Theory and Development of Creativity

Things You Need to Know
parent iconParents of gifted children may not always know what drives their child or motivates them to learn. Interest inventories are for the student and their parents/guardian. Once the inventory is completed and given to the teacher, it may give the teacher, student, and parent a more comprehensive understanding of the gifted child’s emotional and cognitive needs. They can then be used to develop a more creative program for the gifted child and enhance the self-actualization process at home and at school. In the previously cited article, Dr. Jane Piirto believes that parents and teachers can enhance creativity in children and offers twelve ways they may do so:

  1. Provide a private place for creative work to be done.
  2. Provide materials (e.g. musical instruments, sketch books).
  3. Encourage and display the child’s creative work and avoid over evaluating it.
  4. Do your own creative work and let the child see you.
  5. Pay attention to what your family mythology is teaching.
  6. Value the creative work of others.
  7. Avoid emphasizing sex-role stereotypes.
  8. Provide private lessons and special classes.
  9. If hardship comes into your life, use the hardship positively to encourage the child to express him/herself through metaphor.
  10. Emphasize that talent is only a small part of creative production and that discipline and practice are important.
  11. Allow the child to be “odd”; avoid emphasizing socialization at the expense of creative expression.
  12. Interact with the child with kind humor.
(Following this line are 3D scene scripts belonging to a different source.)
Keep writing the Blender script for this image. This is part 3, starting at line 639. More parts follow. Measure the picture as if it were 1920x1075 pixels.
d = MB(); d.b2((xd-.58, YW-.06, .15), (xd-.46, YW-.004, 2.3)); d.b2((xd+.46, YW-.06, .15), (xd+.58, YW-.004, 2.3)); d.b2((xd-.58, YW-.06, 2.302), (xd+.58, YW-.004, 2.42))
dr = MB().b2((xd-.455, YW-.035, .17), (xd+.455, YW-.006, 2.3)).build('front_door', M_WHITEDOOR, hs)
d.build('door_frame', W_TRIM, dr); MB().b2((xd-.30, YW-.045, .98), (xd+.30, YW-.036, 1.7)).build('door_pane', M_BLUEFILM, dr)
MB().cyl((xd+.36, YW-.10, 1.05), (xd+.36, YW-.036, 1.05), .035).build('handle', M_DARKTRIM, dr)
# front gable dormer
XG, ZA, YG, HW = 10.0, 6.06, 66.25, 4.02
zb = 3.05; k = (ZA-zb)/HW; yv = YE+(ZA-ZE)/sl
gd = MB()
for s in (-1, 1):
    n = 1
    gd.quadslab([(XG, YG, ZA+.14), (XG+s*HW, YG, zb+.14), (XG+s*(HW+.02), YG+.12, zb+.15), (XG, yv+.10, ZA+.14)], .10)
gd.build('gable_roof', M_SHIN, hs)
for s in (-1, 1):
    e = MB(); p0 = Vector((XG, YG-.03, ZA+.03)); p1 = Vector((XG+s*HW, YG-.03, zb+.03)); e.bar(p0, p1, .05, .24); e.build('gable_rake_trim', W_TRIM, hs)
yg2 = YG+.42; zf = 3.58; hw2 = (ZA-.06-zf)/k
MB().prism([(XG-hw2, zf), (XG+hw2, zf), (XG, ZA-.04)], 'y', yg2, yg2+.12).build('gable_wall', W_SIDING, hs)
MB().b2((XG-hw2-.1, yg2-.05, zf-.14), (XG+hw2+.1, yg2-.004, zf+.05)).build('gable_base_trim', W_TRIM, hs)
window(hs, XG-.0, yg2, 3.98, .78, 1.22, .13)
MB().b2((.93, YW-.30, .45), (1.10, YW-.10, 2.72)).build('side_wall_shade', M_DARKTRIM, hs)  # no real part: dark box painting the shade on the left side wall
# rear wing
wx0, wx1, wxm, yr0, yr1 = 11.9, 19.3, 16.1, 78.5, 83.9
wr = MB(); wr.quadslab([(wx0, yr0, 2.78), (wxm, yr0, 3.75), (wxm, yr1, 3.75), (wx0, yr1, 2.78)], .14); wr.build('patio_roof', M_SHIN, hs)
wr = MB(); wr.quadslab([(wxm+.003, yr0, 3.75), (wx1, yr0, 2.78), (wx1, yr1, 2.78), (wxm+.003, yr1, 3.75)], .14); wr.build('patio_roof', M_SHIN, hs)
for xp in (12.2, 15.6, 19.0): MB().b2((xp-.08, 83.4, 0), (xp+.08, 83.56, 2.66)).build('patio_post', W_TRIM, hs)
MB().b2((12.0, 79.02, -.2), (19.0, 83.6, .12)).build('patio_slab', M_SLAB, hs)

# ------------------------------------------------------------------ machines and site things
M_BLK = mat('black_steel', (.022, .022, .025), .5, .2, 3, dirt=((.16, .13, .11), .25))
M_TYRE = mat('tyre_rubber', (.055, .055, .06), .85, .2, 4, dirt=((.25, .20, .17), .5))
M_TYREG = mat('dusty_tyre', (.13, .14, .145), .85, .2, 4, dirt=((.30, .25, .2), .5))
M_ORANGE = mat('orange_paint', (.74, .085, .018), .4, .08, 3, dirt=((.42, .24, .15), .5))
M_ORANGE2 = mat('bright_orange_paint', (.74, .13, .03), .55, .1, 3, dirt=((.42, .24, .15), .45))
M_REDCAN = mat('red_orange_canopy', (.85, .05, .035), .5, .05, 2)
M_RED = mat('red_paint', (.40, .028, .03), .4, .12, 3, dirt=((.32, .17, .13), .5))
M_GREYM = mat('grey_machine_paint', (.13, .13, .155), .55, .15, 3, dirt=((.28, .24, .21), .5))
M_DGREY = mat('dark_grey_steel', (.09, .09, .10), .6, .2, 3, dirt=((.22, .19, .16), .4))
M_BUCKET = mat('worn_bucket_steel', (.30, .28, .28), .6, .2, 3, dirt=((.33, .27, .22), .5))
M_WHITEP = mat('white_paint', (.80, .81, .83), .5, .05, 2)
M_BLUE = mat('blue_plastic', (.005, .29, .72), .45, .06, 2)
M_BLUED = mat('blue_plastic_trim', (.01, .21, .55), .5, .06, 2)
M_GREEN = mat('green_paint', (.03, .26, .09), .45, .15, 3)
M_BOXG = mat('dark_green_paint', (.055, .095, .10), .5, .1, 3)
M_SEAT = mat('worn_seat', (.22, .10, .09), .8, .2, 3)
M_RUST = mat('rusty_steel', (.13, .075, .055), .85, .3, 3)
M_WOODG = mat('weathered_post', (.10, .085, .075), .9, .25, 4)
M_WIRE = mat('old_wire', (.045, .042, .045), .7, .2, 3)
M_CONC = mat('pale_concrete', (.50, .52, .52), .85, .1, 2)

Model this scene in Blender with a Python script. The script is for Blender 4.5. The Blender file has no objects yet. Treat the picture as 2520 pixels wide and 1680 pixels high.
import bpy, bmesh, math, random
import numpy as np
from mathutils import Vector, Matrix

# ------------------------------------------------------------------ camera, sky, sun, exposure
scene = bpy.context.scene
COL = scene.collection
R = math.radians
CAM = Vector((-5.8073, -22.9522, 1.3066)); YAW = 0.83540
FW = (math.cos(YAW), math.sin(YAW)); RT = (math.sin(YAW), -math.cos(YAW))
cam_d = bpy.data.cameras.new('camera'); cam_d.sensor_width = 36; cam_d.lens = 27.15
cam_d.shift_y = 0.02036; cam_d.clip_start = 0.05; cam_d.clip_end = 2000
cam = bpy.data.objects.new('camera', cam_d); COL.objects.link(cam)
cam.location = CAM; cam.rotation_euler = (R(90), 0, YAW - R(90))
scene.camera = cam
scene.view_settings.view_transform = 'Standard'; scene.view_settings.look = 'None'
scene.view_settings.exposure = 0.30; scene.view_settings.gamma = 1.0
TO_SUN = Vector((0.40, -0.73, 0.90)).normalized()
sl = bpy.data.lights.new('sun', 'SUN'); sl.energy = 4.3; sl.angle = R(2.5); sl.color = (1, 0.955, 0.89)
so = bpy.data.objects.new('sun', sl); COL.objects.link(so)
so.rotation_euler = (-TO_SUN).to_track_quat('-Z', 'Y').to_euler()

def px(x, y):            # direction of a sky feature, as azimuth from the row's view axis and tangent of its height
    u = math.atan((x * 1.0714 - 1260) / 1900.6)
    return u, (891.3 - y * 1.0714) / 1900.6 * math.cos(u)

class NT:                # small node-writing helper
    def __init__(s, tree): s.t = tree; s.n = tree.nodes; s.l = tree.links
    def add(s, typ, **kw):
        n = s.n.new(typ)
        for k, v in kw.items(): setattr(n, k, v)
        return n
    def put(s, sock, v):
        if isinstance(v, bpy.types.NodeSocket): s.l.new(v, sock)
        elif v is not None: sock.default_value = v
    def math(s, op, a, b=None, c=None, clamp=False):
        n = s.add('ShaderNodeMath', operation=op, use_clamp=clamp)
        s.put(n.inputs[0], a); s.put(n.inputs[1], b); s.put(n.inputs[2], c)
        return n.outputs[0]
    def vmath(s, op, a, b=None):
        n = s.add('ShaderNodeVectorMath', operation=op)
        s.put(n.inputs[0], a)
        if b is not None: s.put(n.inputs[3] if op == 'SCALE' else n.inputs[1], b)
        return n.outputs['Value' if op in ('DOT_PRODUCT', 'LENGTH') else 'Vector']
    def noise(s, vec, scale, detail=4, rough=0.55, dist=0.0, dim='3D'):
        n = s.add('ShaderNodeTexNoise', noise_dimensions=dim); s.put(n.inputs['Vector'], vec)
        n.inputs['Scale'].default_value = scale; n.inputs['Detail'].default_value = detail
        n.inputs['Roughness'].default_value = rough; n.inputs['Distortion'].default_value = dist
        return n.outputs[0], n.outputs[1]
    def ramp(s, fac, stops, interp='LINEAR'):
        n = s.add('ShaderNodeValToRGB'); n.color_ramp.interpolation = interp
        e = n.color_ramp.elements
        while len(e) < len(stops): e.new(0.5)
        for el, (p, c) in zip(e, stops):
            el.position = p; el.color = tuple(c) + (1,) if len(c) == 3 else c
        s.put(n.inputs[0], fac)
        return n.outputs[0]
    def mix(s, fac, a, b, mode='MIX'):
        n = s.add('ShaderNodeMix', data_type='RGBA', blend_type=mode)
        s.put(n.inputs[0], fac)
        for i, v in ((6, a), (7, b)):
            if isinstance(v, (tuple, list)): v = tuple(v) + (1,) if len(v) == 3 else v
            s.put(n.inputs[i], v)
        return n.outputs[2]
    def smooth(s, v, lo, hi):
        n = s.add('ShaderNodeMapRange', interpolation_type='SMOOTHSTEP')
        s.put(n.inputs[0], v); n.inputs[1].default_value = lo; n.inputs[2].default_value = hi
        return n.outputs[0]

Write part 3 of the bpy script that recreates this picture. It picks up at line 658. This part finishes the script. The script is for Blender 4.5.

Get creativity training.

In Summary

As we move through the course we will expand upon definitions of creativity and begin to form our own definition as well. For now, however, it is important to understand the relationship between self-actualization and creativity, and consider how the development of both impacts our gifted students. You will have students of varying abilities in your classroom, and distinguishing who among them is creative may prove to be a difficult task.  Bertie Kingore provides a reference to assist teachers in her article High Achievers, Gifted Learners, Creative Thinkers. As teachers of the gifted it is our responsibility to nurture the whole student, helping them become self-actualized individuals so they can reach their greatest creative potential in all aspects of their life.